僕ハギえもん 萩蒔絵吸物椀
初版 2022/07/17 10:51
改訂 2024/07/31 21:13
明治末から大正の頃と思われる蒔絵椀です。この頃、輪島は漆の質、蒔絵の技量のピークと言っていい時代だと思います。(後年の輪島の漆は油分が多くなります)

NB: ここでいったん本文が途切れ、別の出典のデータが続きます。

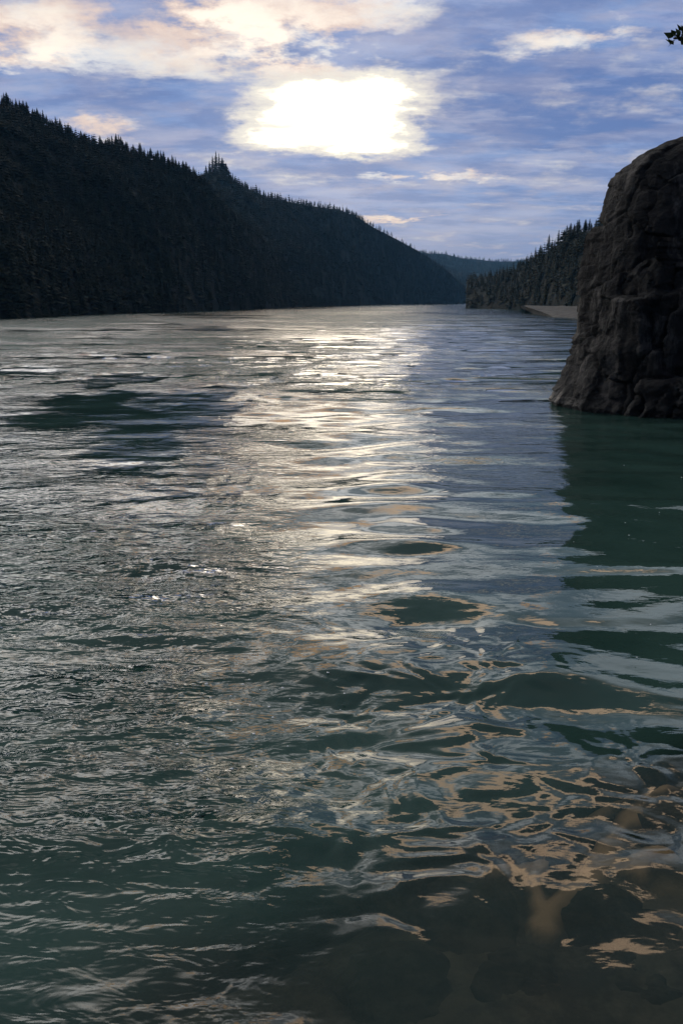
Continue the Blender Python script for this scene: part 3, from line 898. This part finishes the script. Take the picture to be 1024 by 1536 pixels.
def leafy_tree():
    r = np.random.RandomState(3)
    tip = at_dist(1001, 52, 12.0)
    rootp = np.array([9.6, 9.5, float(bed_z(np.array(9.6), np.array(9.5)))])
    t = bpy.data.objects.new("bank_tree", None); scene.collection.objects.link(t)
    t.location = rootp
    tag(t, "tree on the right bank, only one leafy twig tip showing at the top right edge", "tree")
    top = np.array([9.3, 10.6, 13.5])
    mid = rootp * .5 + top * .5 + np.array([.25, -.1, 0])
    V, Fc = tube([rootp - (0, 0, .4), rootp + (0, 0, .5), mid, top * .75 + mid * .25, top], [.26, .2, .14, .09, .03], 12)
    link("trunk", mesh_np("trunk", V - rootp, Fc, M_bark), t)
    ends = [tip + np.array([.09, .05, -.03])]
    for i in range(9):
        a = r.uniform(-.6, 3.4)
        ends.append(np.array([9.4, 10, 0]) + np.array([1.9 * math.cos(a) + .9, 1.7 * math.sin(a), r.uniform(6.5, 14)]))
    limbs, leaves = [], []
    for i, e in enumerate(ends):
        z0 = min(max(e[2] - 1.0, 4.5), 12.5)
        f = (z0 - rootp[2]) / (top[2] - rootp[2])
        s = rootp + (top - rootp) * f
        c = s * .5 + e * .5 + np.array([0, 0, .25])
        limbs.append(tube([s, c, e * .8 + c * .2 + (0, 0, .02), e], [.06, .035, .02, .012], 7))
        for k in range(34 if i else 110):
            u = r.uniform(.25, 1.0) if i else r.uniform(.55, 1.0)
            b = (c + (e - c) * u) if u > 0 else c
            b = b + r.normal(size=3) * (.22 if i else .05 + .10 * (1 - u))
            d = r.normal(size=3); d[2] -= .1; d /= np.linalg.norm(d)
            if i == 0 and u > .75: d = np.array([-.55, -.1, .55]) + r.normal(size=3) * .35; d /= np.linalg.norm(d)
            w = np.cross(d, r.normal(size=3)); w /= np.linalg.norm(w); nn = np.cross(d, w)
            L, W = r.uniform(.07, .12), r.uniform(.022, .034)
            if i == 0: L, W = L * 1.25, W * 1.35
            q = [b, b + d * L * .35 + w * W + nn * .006, b + d * L, b + d * L * .35 - w * W + nn * .006]
            leaves.append((np.array(q), np.array([[0, 1, 2, 3]])))
    V, Fc = merge(limbs); link("limbs", mesh_np("limbs", V - rootp, Fc, M_bark), t)
    V, Fc = merge(leaves); link("foliage", mesh_np("foliage", V - rootp, Fc, M_leaf), t)
leafy_tree()

# ------------------------------------------------------------------ evening haze
def haze():
    m, q, o = material("haze")
    v = q.n('ShaderNodeVolumePrincipled')
    v.inputs['Color'].default_value = (0.24, 0.60, 1.0, 1)
    v.inputs['Density'].default_value = 0.000065
    v.inputs['Anisotropy'].default_value = 0.0
    q.nt.links.new(v.outputs[0], o.inputs['Volume'])
    x0, x1, y0, y1, z0, z1 = -6200, 6200, -1000, 9200, -6.5, 300
    V = [(x, y, z) for z in (z0, z1) for y in (y0, y1) for x in (x0, x1)]
    Fq = [(0, 2, 3, 1), (4, 5, 7, 6), (0, 1, 5, 4), (1, 3, 7, 5), (3, 2, 6, 7), (2, 0, 4, 6)]
    b = link("haze", mesh_np("haze", V, Fq, m, False)); b["kind"] = "stuff"
haze()
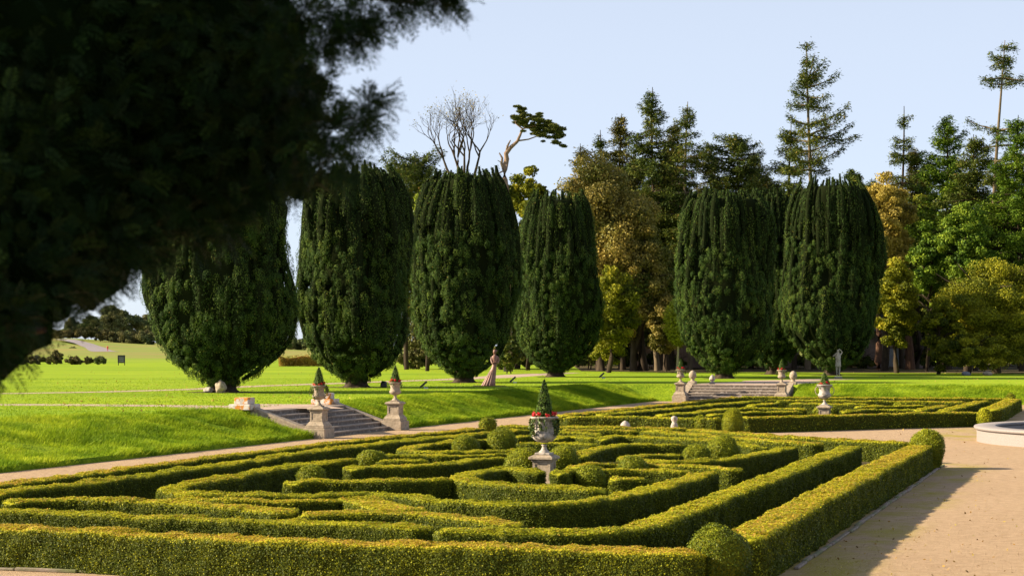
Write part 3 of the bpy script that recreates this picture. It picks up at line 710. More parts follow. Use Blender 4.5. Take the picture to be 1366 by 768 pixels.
def make_pedestal(loc, label, kind='stair', group='stone pedestals'):
    e = empty('stone_pedestal', loc, label, 'pedestal', group); ax = yaw_axes(0)
    def part(n, fn, m='stone'):
        bb = Buf(); fn(bb); return bb.build(n, [M[m], M['stone_dark']], e)
    L = np.array(loc, float); at = lambda z: L + np.array([0, 0, z])
    k = 1.0 if kind == 'stair' else .80
    if kind == 'stair':
        part('base', lambda b_: b_.box(at(.004), (.78, .78, .33), 0, .5, ax, bev=.015))
        part('plinth', lambda b_: (b_.box(at(.335), (.66, .66, .09), 0, .5, ax, bev=.01), b_.box(at(.426), (.66, .66, .13), 0, .5, ax, taper=.72)))
        zs, hs, ws = .557, .35, .44
    else:
        part('plinth', lambda b_: b_.box(at(.004), (.50, .50, .14), 0, .5, ax, bev=.01))
        zs, hs, ws = .145, .44, .40
    def shaft(b_):
        b_.box(at(zs), (ws - .03, ws - .03, hs), 0, .5, ax)
        t = .055                          # raised frame round a sunk panel on each face
        for q, (a, d) in enumerate(((ax[0], ax[1]), (ax[1], ax[0]))):
            for s_ in (-1, 1):
                f = L + d * s_ * (ws / 2 - .014)
                for c, sz in ((f + a * (ws / 2 - t / 2) * 1, (t, hs)), (f - a * (ws / 2 - t / 2), (t, hs))):
                    b_.box(c + np.array([0, 0, zs + .001]), (sz[0], .03 + .002 * q, sz[1] - .002), 0, .5, (a, d))
                for zz in (zs + .002, zs + hs - t - .002):
                    b_.box(f + np.array([0, 0, zz]), (ws - 2 * t - .002, .026, t), 0, .5, (a, d))
    part('shaft', shaft)
    part('cap', lambda b_: (b_.box(at(zs + hs + .001), (ws + .05, ws + .05, .04), 0, .5, ax), b_.box(at(zs + hs + .042), (ws + .15, ws + .15, .06), 0, .5, ax, bev=.012), b_.box(at(zs + hs + .103), (ws + .12, ws + .12, .035), 0, .5, ax, taper=.72)))
    return zs + hs + .139

def make_urn(loc, label, hgt=.66, handles=False, group='stone urns'):
    e = empty('garden_urn', loc, label, 'urn', group); k = hgt / .66
    bb = Buf(); bb.box(loc, (.26 * k, .26 * k, .045), 0, .5, (U3, -V3), bev=.008)
    bb.lathe([(.12, .045), (.115, .07), (.075, .10), (.05, .15), (.045, .19), (.07, .205), (.05, .22)], loc, 20)
    bb.build('foot', [M['stone_white'] if hgt > .78 else M['stone']], e)
    bb = Buf(); pr = [(.045, .215), (.12, .235), (.175, .28), (.195, .325), (.185, .36), (.165, .40), (.160, .47), (.170, .54), (.195, .60), (.235, .628), (.245, .645), (.235, .66), (.20, .655), (.185, .62)]
    bb.lathe([(r * k, .045 + (z - .045) * k if z > .2 else z) for r, z in pr[:5]], loc, 40, lobes=16, amp=.07)
    bb.lathe([(r * k, .045 + (z - .045) * k) for r, z in pr[4:]], loc, 32)
    bb.lathe([(.186 * k, .60 * k), (.001, .61 * k)], loc, 20, 1)
    bb.build('bowl', [M['stone_white'] if hgt > .78 else M['stone'], M['soil']], e)
    if handles:
        for s_ in (-1, 1):
            th = np.linspace(-.35 * np.pi, .62 * np.pi, 14); P = np.array([np.array(loc) + V3 * s_ * (.20 + .17 * np.cos(t)) + np.array([0, 0, .46 * k + .19 * np.sin(t)]) for t in th])
            bb = Buf(); bb.tube(P, .016, 6); bb.build('handle', [M['stone']], e)
    return .62 * k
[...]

十客揃い、蓋の表裏に蒔絵、身は黒漆のみで蒔絵はありません。
この椀も湯焼けもなく、ほとんど使われていません。
私はこの胴が張ったプロポーションが大変気に入っています。しかも持ちやすい。
橙と黄の二色で萩の花が描かれています。蓋の上を涼しげな風が吹き渡るようです。
蓋の絵柄は手描きなので、一客ずつそれぞれ微妙に違います。
拡大しても漆絵は正確で、葉の部分も単調にならないように変化を付けています。
椀木地にも狂いはなく、製作前に時間を掛けて木地を十分乾燥させているのが分かります。
蓋裏には瓢箪の蒔絵。洒落ています。
共箱は簡素な作りですが、真田紐が付けられ持ち運びも便利です。製作工房は分かりません。
数客並べると萩の森を歩いているような気分になります。懐かしい日本の野山の景色を見るようです。
華美でなくても美しい、輪島塗の真骨頂です。